City Farm

 

    I want this post to bring nostalgia to old timers, and to serve as a primer for young people. The current recession is not letting up. There are signs of economic recovery, but the news from Europe is not very good. The result may be another recession even deeper than the one we have now. The story below is from my childhood. My parents lived through the Great Depression. They knew how to survive. I was born at the end of the depression. My parents lived as though tomorrow would bring another depression. It took seventy-one years to happen, but it has finally arrived. We are on the edge of another Great Depression.

     We lived in a small two-story frame house situated on a 25 ft. wide lot in Chicago.  The house had a porch with steps leading to the city sidewalk.  Between the porch and the side walk there was room for a strip of flowers and a patch of grass.  The parkway had grass and occasionally a tree

     The space between our house and the neighbor’s was a gangway just wide enough to walk through. The back yard is what I want to describe in detail because it saved my family from starving. Immediately behind the house, dad had a postage stamp size lawn bordered on two sides by a flowerbed.  The third side was the sidewalk leading back to the alley; and the fourth side was the house. 

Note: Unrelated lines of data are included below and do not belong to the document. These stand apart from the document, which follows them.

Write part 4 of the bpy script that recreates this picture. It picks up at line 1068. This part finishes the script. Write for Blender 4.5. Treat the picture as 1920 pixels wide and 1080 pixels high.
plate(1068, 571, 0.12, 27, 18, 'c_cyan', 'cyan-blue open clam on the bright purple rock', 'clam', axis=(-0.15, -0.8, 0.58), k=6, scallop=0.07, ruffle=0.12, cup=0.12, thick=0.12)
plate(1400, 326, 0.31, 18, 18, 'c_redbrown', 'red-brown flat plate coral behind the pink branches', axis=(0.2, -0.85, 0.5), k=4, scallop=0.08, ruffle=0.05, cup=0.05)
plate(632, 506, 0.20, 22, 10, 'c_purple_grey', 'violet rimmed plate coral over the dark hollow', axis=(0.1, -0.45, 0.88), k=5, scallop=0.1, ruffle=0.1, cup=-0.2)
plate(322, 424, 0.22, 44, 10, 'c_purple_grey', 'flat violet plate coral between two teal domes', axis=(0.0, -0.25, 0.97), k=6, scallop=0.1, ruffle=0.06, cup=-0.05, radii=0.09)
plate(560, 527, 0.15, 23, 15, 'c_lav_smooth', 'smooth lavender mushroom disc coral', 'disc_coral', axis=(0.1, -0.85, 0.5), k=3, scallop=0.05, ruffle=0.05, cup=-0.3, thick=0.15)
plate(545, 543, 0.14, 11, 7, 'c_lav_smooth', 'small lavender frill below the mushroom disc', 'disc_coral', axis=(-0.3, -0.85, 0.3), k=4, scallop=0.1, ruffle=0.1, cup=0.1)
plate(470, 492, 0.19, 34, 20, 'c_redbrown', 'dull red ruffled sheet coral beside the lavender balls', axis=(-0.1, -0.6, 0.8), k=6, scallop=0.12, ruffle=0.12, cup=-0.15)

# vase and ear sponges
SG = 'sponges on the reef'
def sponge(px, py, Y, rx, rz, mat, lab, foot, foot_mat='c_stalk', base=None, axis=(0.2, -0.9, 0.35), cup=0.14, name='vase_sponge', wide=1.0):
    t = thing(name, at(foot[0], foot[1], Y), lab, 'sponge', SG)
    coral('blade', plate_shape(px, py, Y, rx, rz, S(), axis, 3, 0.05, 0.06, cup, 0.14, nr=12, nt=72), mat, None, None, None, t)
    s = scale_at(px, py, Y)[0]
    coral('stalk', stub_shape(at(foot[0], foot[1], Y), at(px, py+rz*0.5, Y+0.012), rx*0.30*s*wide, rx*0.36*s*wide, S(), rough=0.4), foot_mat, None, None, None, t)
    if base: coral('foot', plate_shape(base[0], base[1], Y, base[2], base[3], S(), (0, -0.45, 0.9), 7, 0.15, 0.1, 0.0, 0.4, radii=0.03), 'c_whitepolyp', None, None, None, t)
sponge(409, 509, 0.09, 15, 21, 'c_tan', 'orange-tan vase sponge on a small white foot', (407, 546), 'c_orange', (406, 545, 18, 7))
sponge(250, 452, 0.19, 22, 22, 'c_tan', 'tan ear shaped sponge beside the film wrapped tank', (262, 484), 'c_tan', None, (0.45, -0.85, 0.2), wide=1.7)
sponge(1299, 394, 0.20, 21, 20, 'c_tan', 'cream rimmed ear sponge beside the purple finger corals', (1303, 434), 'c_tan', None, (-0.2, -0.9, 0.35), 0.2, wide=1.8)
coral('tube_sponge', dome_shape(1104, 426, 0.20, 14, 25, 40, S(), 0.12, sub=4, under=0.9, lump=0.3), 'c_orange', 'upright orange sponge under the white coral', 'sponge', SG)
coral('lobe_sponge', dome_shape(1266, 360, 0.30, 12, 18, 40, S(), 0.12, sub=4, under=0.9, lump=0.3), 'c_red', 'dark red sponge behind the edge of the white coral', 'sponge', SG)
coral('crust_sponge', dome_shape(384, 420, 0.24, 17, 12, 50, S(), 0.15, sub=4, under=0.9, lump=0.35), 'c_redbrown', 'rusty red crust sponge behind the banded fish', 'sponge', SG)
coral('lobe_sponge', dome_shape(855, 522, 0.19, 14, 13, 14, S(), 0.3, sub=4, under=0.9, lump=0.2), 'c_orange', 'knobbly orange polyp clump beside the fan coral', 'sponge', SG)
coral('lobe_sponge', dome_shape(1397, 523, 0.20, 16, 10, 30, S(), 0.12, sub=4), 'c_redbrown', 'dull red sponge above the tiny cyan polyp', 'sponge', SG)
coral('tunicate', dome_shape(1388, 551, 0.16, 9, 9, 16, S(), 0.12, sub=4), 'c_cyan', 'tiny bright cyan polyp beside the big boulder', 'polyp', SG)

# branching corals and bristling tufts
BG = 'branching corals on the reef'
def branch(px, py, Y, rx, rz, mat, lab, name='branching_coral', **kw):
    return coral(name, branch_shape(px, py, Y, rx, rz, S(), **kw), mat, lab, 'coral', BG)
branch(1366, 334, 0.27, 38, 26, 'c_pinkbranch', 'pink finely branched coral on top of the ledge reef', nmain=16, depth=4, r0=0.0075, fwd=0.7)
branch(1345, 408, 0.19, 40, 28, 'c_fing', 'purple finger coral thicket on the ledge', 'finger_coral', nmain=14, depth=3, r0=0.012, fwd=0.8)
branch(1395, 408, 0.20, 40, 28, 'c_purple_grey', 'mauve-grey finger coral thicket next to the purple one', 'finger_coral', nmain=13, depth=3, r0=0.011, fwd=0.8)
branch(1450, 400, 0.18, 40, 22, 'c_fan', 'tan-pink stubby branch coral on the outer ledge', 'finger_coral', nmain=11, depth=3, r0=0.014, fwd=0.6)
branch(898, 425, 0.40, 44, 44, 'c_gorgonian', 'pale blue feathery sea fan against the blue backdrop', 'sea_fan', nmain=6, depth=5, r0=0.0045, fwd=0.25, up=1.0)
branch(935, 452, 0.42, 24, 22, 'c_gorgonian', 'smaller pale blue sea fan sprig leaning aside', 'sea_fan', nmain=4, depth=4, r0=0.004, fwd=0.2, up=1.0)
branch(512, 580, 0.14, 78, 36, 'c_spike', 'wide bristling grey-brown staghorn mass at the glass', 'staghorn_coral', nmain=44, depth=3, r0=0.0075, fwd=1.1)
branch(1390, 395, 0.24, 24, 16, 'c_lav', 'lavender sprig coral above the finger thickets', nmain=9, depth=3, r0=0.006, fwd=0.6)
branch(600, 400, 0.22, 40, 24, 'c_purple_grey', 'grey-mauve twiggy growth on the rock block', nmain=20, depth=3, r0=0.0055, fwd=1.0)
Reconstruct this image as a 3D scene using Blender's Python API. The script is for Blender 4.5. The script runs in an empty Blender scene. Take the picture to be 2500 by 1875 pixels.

            At the end of the lot, dad built a one-car garage built directly on the ground.  He added a chicken coop to the side with a fenced open space for the birds.

            The plot of ground in between the garage-chicken-coop complex and the flowers along the edge of the lawn was mom’s veggie garden.  The lot was 120 feet long.  In that precious space, mom and dad managed to have a front lawn and flowerbed, a three-bedroom house, a back lawn and flowerbed, a vegetable garden, a chicken ranch and a garage.

            Mom had most of what she needed to feed the family growing right in the backyard.   She planted tomatoes, onions, kohlrabi, cabbage, corn, carrots, parsley, beans, peas, lettuce, radishes, cucumbers, zucchini and more.  What we could not use immediately, she preserved by canning (no freezers).  The chickens provided us with eggs and meat for Sunday dinners. When we did not have chickens, she switched to raising pigeons, and even rabbits.

    When mom could not grow enough in our backyard, she found an empty lot a block away and started another garden.

     Are you ready to begin farming the backyard to feed your family, or are you going to line up to get food stamps?